Why EFL Learners Focus on Words, Not Sentences — And How to Fix It

Why EFL Learners Focus on Words, Not Sentences — And How to Fix It

As EFL (English as a Foreign Language) learners and teachers, we often notice a strange thing: students understand individual words, but not full sentences. They read or listen word-by-word, try to translate everything into their mother tongue, and still don’t get the meaning. Why does this happen? Can we change it?

🔍 The Common Problem: Word-by-Word Understanding

Most EFL students read and listen to English by focusing on each word separately. They pause at each word, try to remember its meaning, and then move on to the next one. Finally, they try to "add up" all the words and make sense of the sentence.
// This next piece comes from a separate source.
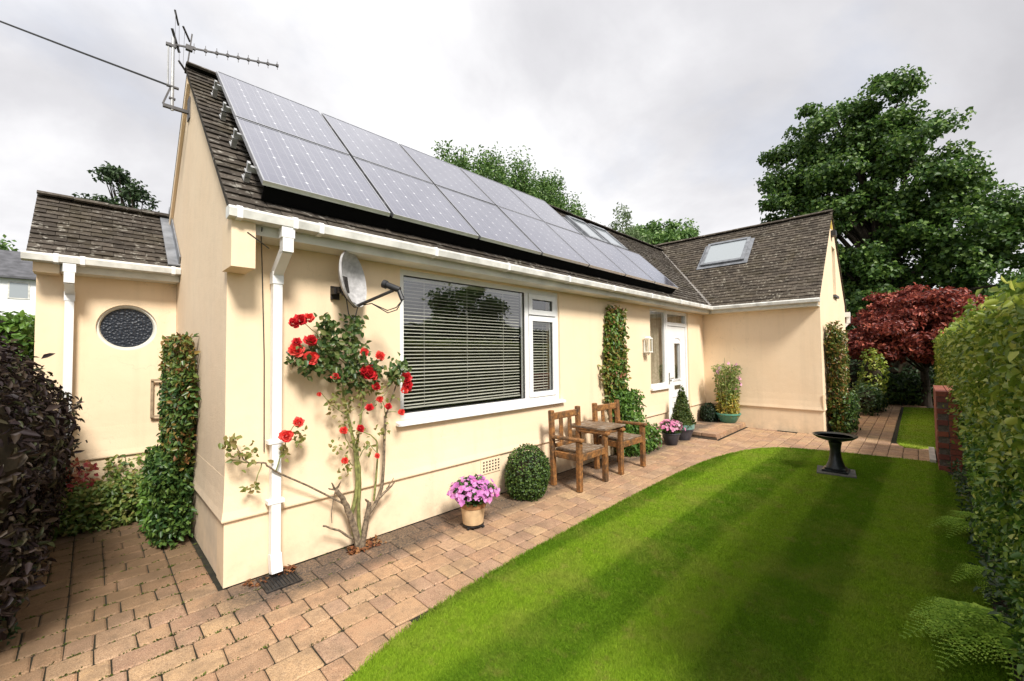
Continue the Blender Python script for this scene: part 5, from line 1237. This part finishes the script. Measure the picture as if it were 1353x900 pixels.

This is not how native speakers process language.

“I saw a man with a telescope.” → Student may understand: I = मी, saw = पाहिले, man = माणूस... But still confused: Who had the telescope?

The result? Even though every word is known, the **meaning of the sentence is still unclear**.

❓ Why Do EFL Learners Translate Everything?

Here are 3 reasons why EFL students translate into their mother tongue (L1):

  • Lack of exposure to full sentences – Most learning happens from textbooks, not real language use.
  • Habit from school days – We're trained to "find the meaning of each word" and write it in Marathi/Hindi/etc.
  • Fear of mistakes – Translation feels safe. We trust our mother tongue more.
Translation is natural in the beginning, but it becomes a barrier if it continues too long. Fluency requires language switching.

🧠 What Is Sentence-Level Understanding?

A fluent speaker doesn’t translate. They **see or hear a sentence, and feel the meaning instantly**. This is called cognitive comprehension. The brain captures the whole sentence, not just the words.

“She gave me a smile.” → Fluent mind understands: She smiled at me. (Instant picture + feeling) → Beginner thinks: She = ती, gave = दिले, me = मला...

🧭 How to Develop Sentence Understanding (Not Just Words)

1. Practice Chunk Reading

Instead of reading word by word, read in groups or phrases. This builds flow and helps you guess meaning from structure.

❌ I / went / to / the / market / yesterday ✅ I went / to the market / yesterday

2. Visualize Sentences

Close your eyes and create a picture for every sentence you read or hear. Use imagination to make it real. This activates brain memory and reduces translation.

“The cat jumped on the table.” → Picture it in your mind instead of translating “मांजर उडी मारली.”

3. Use English to Understand English

Ask: “What does this mean in English?” — not “What is the Marathi meaning?” Use simple English to explain difficult English.

“He is reliable.” → Ask: What kind of person is reliable? → Someone you can trust.

4. Think in Sentences

Speak to yourself in full English sentences about what you're doing or seeing.

“I am opening the door.” / “The tea is hot.” / “I will leave in 10 minutes.” → No need to say in your mother tongue first.

5. Use Guided Listening and Reading

Watch videos or read stories where you can see full context. Focus on the **message**, not just meaning of individual words.

Teachers can use storybooks, short video scenes, and guided sentence construction to help learners break the habit of word-by-word reading.

🔁 What Is Language Switching? How Can It Help?

Language switching is the ability to switch from thinking in your mother tongue to thinking in English. It is not translation — it’s transformation of thought. It takes time, but practice helps.

Ways to Develop Language Switching:

  • Start your day by thinking one sentence in English — before saying anything in your native language.
  • Try 5-minute “English-only” self-talk each day.
  • Watch 1-minute English clips and describe them without translating.
  • Write your diary in simple English, without looking for perfect words.

🎯 Final Message

EFL students can build full sentence understanding — but they must move beyond “word-by-word + mother tongue meaning.” Fluency lives in thoughts, emotions, and pictures — not translations.

Start small. Think in English. Read in phrases. Feel the sentence. Slowly, your brain will start understanding the **language as language**, not as a code.